DATASET EXTRACT:
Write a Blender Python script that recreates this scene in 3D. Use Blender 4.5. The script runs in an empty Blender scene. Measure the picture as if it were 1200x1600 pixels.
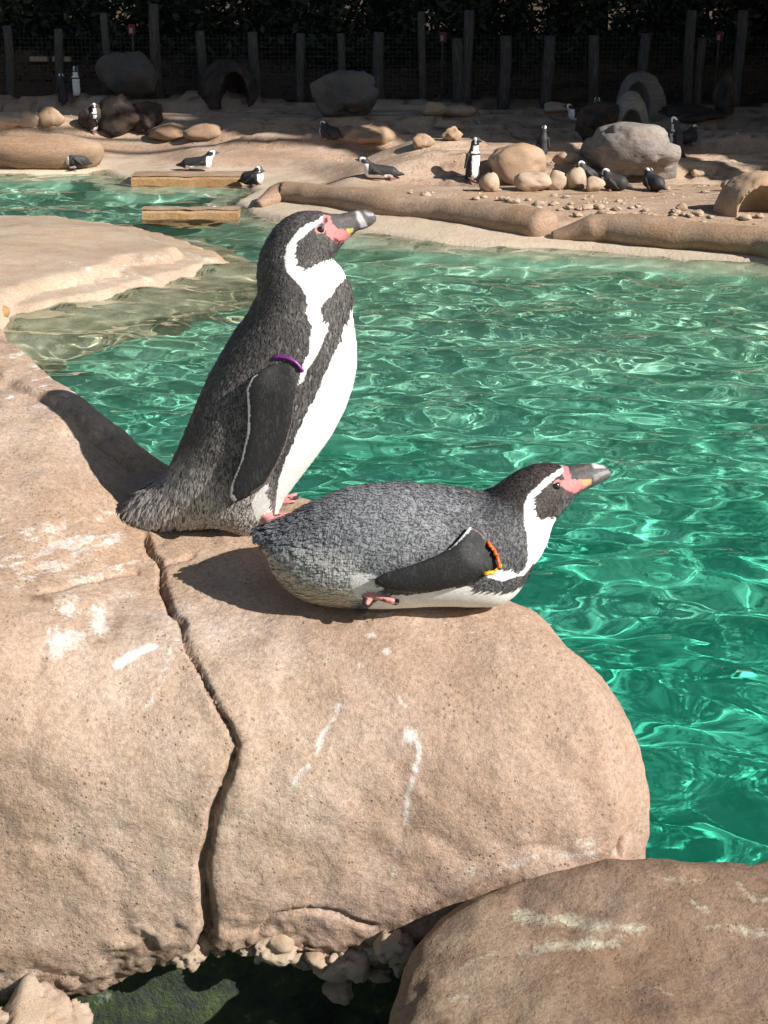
import bpy, math, random
import numpy as np
from mathutils import Vector
S = bpy.context.scene
COL = S.collection
R = math.radians
random.seed(7)

# ------------------------------------------------------------------ camera, sky, sun
CAM = np.array([0.0, 0.0, 3.1]); F = 2400.0
P = math.atan(856 / 2400); CP, SP = math.cos(P), math.sin(P)
cam = bpy.data.objects.new('camera', bpy.data.cameras.new('camera')); COL.objects.link(cam); S.camera = cam
cam.location = CAM; cam.rotation_euler = (math.pi / 2 - P, 0, 0)
cam.data.sensor_fit = 'VERTICAL'; cam.data.sensor_height = 36; cam.data.lens = 36 * F / 1600
cam.data.clip_start = 0.05; cam.data.clip_end = 1200
SUN = Vector((.735, -.445, .575)).normalized()
W = bpy.data.worlds.new('World'); S.world = W; W.use_nodes = True
sk = W.node_tree.nodes.new('ShaderNodeTexSky'); sk.sky_type = 'NISHITA'; sk.sun_disc = False
sk.sun_elevation = math.asin(SUN.z); sk.sun_rotation = math.atan2(SUN.x, SUN.y)
W.node_tree.links.new(sk.outputs[0], W.node_tree.nodes['Background'].inputs[0])
W.node_tree.nodes['Background'].inputs[1].default_value = .052
sl = bpy.data.lights.new('sun', 'SUN'); sl.energy = 5.0; sl.angle = R(.5); sl.color = (1, .975, .94)
sl.cycles.is_caustics_light = True
so = bpy.data.objects.new('sun', sl); COL.objects.link(so); so.rotation_euler = SUN.to_track_quat('Z', 'Y').to_euler()
so.location = (8, -6, 12)
S.view_settings.view_transform = 'Standard'; S.view_settings.look = 'None'
S.view_settings.exposure = 0.7; S.view_settings.gamma = 1; S.view_settings.use_curve_mapping = False
S.render.engine = 'CYCLES'
S.cycles.use_denoising = True; S.cycles.max_bounces = 8; S.cycles.transmission_bounces = 6
S.cycles.use_adaptive_sampling = True; S.cycles.adaptive_threshold = .015

# ------------------------------------------------------------------ helpers
def ray(px, py):
    a = (px - 600) / F; b = (800 - py) / F
    return np.array([a, CP + b * SP, -SP + b * CP])
def at_z(px, py, z):
    d = ray(px, py); return CAM + d * ((z - CAM[2]) / d[2])
def at_y(px, py, y):
    d = ray(px, py); return CAM + d * (y / d[1])
def to_px(v):
    d = v - CAM; f = d[:, 1] * CP - d[:, 2] * SP; u = d[:, 1] * SP + d[:, 2] * CP
    return 600 + F * d[:, 0] / f, 800 - F * u / f

def hash3(i, j, k, s):
    n = (i * 374761393 + j * 668265263 + k * 2147483647 + s * 1274126177) & 0xffffffff
    n = ((n ^ (n >> 13)) * 1274126177) & 0xffffffff
    return ((n ^ (n >> 16)) & 0xffff) / 65535.0
def vnoise(x, y, z, s=0):
    x, y, z = np.broadcast_arrays(np.asarray(x, float), np.asarray(y, float), np.asarray(z, float))
    i, j, k = (np.floor(q).astype(np.int64) for q in (x, y, z))
    u, v, w = x - i, y - j, z - k
    u, v, w = (q * q * (3 - 2 * q) for q in (u, v, w))
    r = 0
    for a in (0, 1):
        for b in (0, 1):
            for c in (0, 1):
                r = r + hash3(i + a, j + b, k + c, s) * (u if a else 1 - u) * (v if b else 1 - v) * (w if c else 1 - w)
    return r * 2 - 1
def fbm(x, y, z, o=4, s=0):
    r = 0; a = .5; f = 1
    for q in range(o):
        r = r + a * vnoise(x * f, y * f, z * f, s + q); a *= .5; f *= 2.03
    return r
def sstep(a, b, x):
    t = np.clip((x - a) / (b - a), 0, 1); return t * t * (3 - 2 * t)

def pdist(X, Y, pts, closed=True):
    """distance of points to a polyline"""
    p = np.asarray(pts, float); q = np.roll(p, -1, 0) if closed else p[1:]
    if not closed: p = p[:-1]
    d = np.full(np.shape(X), 1e9)
    for a, b in zip(p, q):
        e = b - a; l = e @ e + 1e-12
        t = np.clip(((X - a[0]) * e[0] + (Y - a[1]) * e[1]) / l, 0, 1)
        d = np.minimum(d, (X - a[0] - t * e[0]) ** 2 + (Y - a[1] - t * e[1]) ** 2)
    return np.sqrt(d)
def inside(X, Y, pts):
    p = np.asarray(pts, float); r = np.zeros(np.shape(X), bool)
    for a, b in zip(p, np.roll(p, -1, 0)):
        if a[1] == b[1]: continue
        c = ((a[1] > Y) != (b[1] > Y)) & (X < (b[0] - a[0]) * (Y - a[1]) / (b[1] - a[1]) + a[0])
        r ^= c
    return r
def sdpoly(X, Y, pts):
    d = pdist(X, Y, pts); return np.where(inside(X, Y, pts), -d, d)

def nets(G, o, h):
    """surface nets: field (negative inside) -> vertices, quads"""
    n = np.array(G.shape); s = G < 0
    c = np.zeros(n - 1, np.int8)
    for a in (0, 1):
        for b in (0, 1):
            for d in (0, 1):
                c += s[a:n[0] - 1 + a, b:n[1] - 1 + b, d:n[2] - 1 + d]
    act = np.argwhere((c > 0) & (c < 8))
    idx = np.full(n - 1, -1, np.int64); idx[tuple(act.T)] = np.arange(len(act))
    acc = np.zeros((len(act), 3)); cnt = np.zeros(len(act))
    cor = [(a, b, d) for a in (0, 1) for b in (0, 1) for d in (0, 1)]
    val = {q: G[act[:, 0] + q[0], act[:, 1] + q[1], act[:, 2] + q[2]] for q in cor}
    for A in cor:
        for ax in range(3):
            if A[ax]: continue
            B = tuple(1 if i == ax else A[i] for i in range(3))
            va, vb = val[A], val[B]; m = (va < 0) != (vb < 0)
            t = va[m] / (va[m] - vb[m])
            p = np.tile(np.array(A, float), (m.sum(), 1)); p[:, ax] = t
            acc[m] += p; cnt[m] += 1
    V = (act + acc / cnt[:, None]) * h + np.asarray(o)
    Q = []
    for ax in range(3):
        u, w = (ax + 1) % 3, (ax + 2) % 3
        sa = [slice(None)] * 3; sb = [slice(None)] * 3
        sa[ax] = slice(0, n[ax] - 1); sb[ax] = slice(1, n[ax])
        for q in (u, w): sa[q] = sb[q] = slice(1, n[q] - 1)
        A = s[tuple(sa)]; B = s[tuple(sb)]; e = np.argwhere(A != B)
        if not len(e): continue
        fl = A[tuple(e.T)]; e[:, u] += 1; e[:, w] += 1
        def cell(du, dw):
            c_ = e.copy(); c_[:, u] += du; c_[:, w] += dw; return idx[tuple(c_.T)]
        q = np.stack([cell(-1, -1), cell(0, -1), cell(0, 0), cell(-1, 0)], 1)
        q[~fl] = q[~fl][:, ::-1]; Q.append(q)
    return V, np.concatenate(Q)
def axes(lo, hi, h):
    return [np.arange(lo[i], hi[i] + h, h) for i in range(3)]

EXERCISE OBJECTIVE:
Would you reproduce the lines above, from the very first through the line containing "S.cycles.use_adaptive_sampling = True;", exactly and without the pictures?

SOLVED EXERCISE:
Write a Blender Python script that recreates this scene in 3D. Use Blender 4.5. The script runs in an empty Blender scene. Measure the picture as if it were 1200x1600 pixels.
import bpy, math, random
import numpy as np
from mathutils import Vector
S = bpy.context.scene
COL = S.collection
R = math.radians
random.seed(7)

# ------------------------------------------------------------------ camera, sky, sun
CAM = np.array([0.0, 0.0, 3.1]); F = 2400.0
P = math.atan(856 / 2400); CP, SP = math.cos(P), math.sin(P)
cam = bpy.data.objects.new('camera', bpy.data.cameras.new('camera')); COL.objects.link(cam); S.camera = cam
cam.location = CAM; cam.rotation_euler = (math.pi / 2 - P, 0, 0)
cam.data.sensor_fit = 'VERTICAL'; cam.data.sensor_height = 36; cam.data.lens = 36 * F / 1600
cam.data.clip_start = 0.05; cam.data.clip_end = 1200
SUN = Vector((.735, -.445, .575)).normalized()
W = bpy.data.worlds.new('World'); S.world = W; W.use_nodes = True
sk = W.node_tree.nodes.new('ShaderNodeTexSky'); sk.sky_type = 'NISHITA'; sk.sun_disc = False
sk.sun_elevation = math.asin(SUN.z); sk.sun_rotation = math.atan2(SUN.x, SUN.y)
W.node_tree.links.new(sk.outputs[0], W.node_tree.nodes['Background'].inputs[0])
W.node_tree.nodes['Background'].inputs[1].default_value = .052
sl = bpy.data.lights.new('sun', 'SUN'); sl.energy = 5.0; sl.angle = R(.5); sl.color = (1, .975, .94)
sl.cycles.is_caustics_light = True
so = bpy.data.objects.new('sun', sl); COL.objects.link(so); so.rotation_euler = SUN.to_track_quat('Z', 'Y').to_euler()
so.location = (8, -6, 12)
S.view_settings.view_transform = 'Standard'; S.view_settings.look = 'None'
S.view_settings.exposure = 0.7; S.view_settings.gamma = 1; S.view_settings.use_curve_mapping = False
S.render.engine = 'CYCLES'
S.cycles.use_denoising = True; S.cycles.max_bounces = 8; S.cycles.transmission_bounces = 6
S.cycles.use_adaptive_sampling = True; S.cycles.adaptive_threshold = .015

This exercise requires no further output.